Publié le : 1er mars 2013
Source : marianne.net
Un chanteur au nom étrange est devenu la vedette médiatique de ces derniers jours : La Fouine. C’est un rappeur comme tant d’autres, à ceci près qu’il a réussi encore mieux que d’autres à maîtriser les valeurs de l’ultralibéralisme qui régissent ce milieu. Il ne jure que par le fric, le machisme, la com, sans oublier cette once de fausse révolte qui permet aux lascars du rap business d’être les idoles de Libération et des Inrockuptibles, où l’on vénère les rebelles qui ne voient pas plus loin que le bout de leur capuche.
Le dernier fait d’armes de La Fouine a consisté à utiliser l’un des épisodes semi-mafieux de sa lutte au couteau musicale avec son concurrent Booba. Les deux laissent planer des rumeurs de règlement de comptes à coups de revolver banals de l’autre côté de l’Atlantique. D’ailleurs La Fouine et Booba vivent à Miami, dans ce pays qui est pour eux la Mecque de la réussite, loin de leur mère patrie qui a inspiré à Booba une chanson élégamment titrée : Fuck la France.
A Miami, Booba et La Fouine habitent dans le même immeuble, ce qui laisse sceptique quant à la portée réelle de leur hostilité médiatique. Mais comme le «clash» est une garantie de «buzz», il faut savoir en profiter.
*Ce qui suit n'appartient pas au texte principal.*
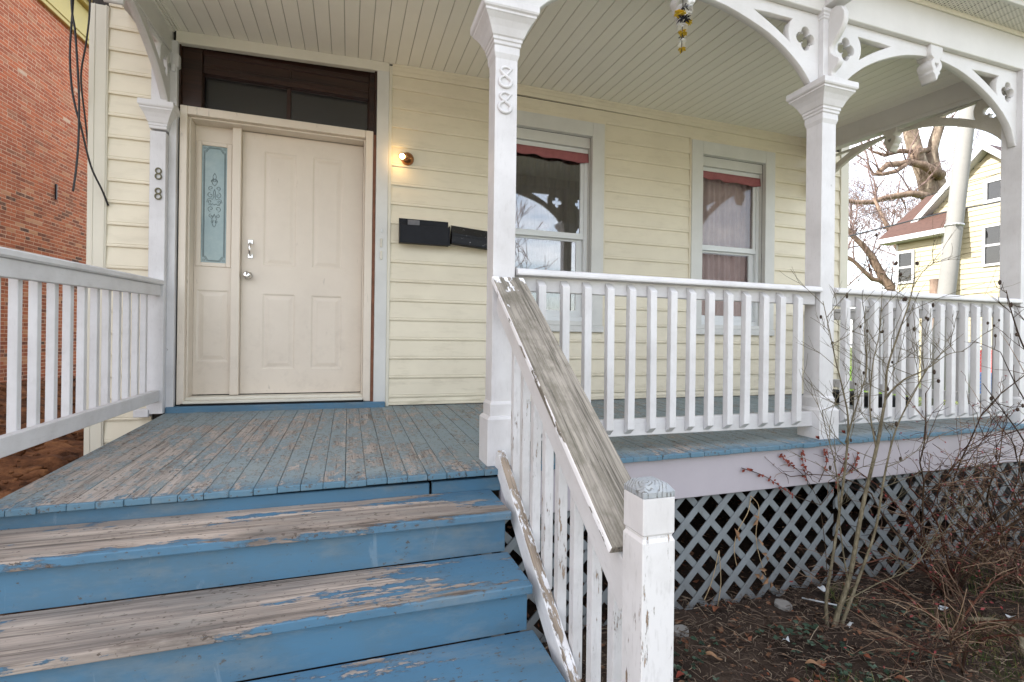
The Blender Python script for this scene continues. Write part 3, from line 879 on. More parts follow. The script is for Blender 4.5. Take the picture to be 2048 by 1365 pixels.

Il y a quelques jours, La Fouine s’est fait tirer dessus alors qu’il rentrait dans son pied-à-terre de la région parisienne, à Saint-Maur-des-Fossés, dans un quartier chic du 9-4, loin des ghettos urbains où il est né et qu’il a oubliés depuis qu’il est un trader de la musique.
Coup monté ou réel attentat ? Mise en scène sophistiquée ou règlement de comptes entre voyous du rap ? La Fouine a refusé de porter plainte, laissant ainsi entendre que ce genre de différends se réglait ailleurs que dans une enceinte judiciaire. Peu importe. Pour La Fouine, et même pour Booba (volontairement ou pas), l’essentiel était de rallumer la guerre des «chefs du rap français».
Bon, on ne découvre pas ici les lois du star system, encore qu’elles soient portées au paroxysme par ces énergumènes et les bandes accrochées à leurs baskets. Mais l’étonnant est qu’ils puissent bénéficier d’un traitement médiatique aussi complaisant, alors qu’ils véhiculent des clichés qui feraient bondir n’importe quel journaliste s’ils sortaient d’une autre bouche que la leur.
Sous prétexte qu’ils sont d’origine immigrée et issus d’une banlieue qu’ils ne fréquentent plus depuis longtemps, Booba, La Fouine et leurs compères peuvent étaler leur communautarisme friqué, leur homophobie crasse et leur culte de la violence. Pour certains, il est inéluctable qu’il en soit ainsi, vu leurs origines, ce qui relève d’un essentialisme empreint d’un mépris de classe.
Heureusement, d’autres rappeurs n’entrent pas dans cette catégorie. Parmi eux, Kash Leone, ouvrier à l’usine PSA d’Aulnay depuis douze ans. Cet été, après l’annonce du plan de suppressions d’emplois, il a enregistré une chanson intitulée Ça peut plus durer. Le clip fait un tabac sur Internet où il reste cantonné, hors quelques rares incursions dans le temple médiatique. Ce n’est pas étonnant vu que Kash Leone chante la solidarité, le monde ouvrier, le diktat des rentiers, et l’exigence de respect. Autant de thèmes aux antipodes de ceux portés par le rap bien en cour.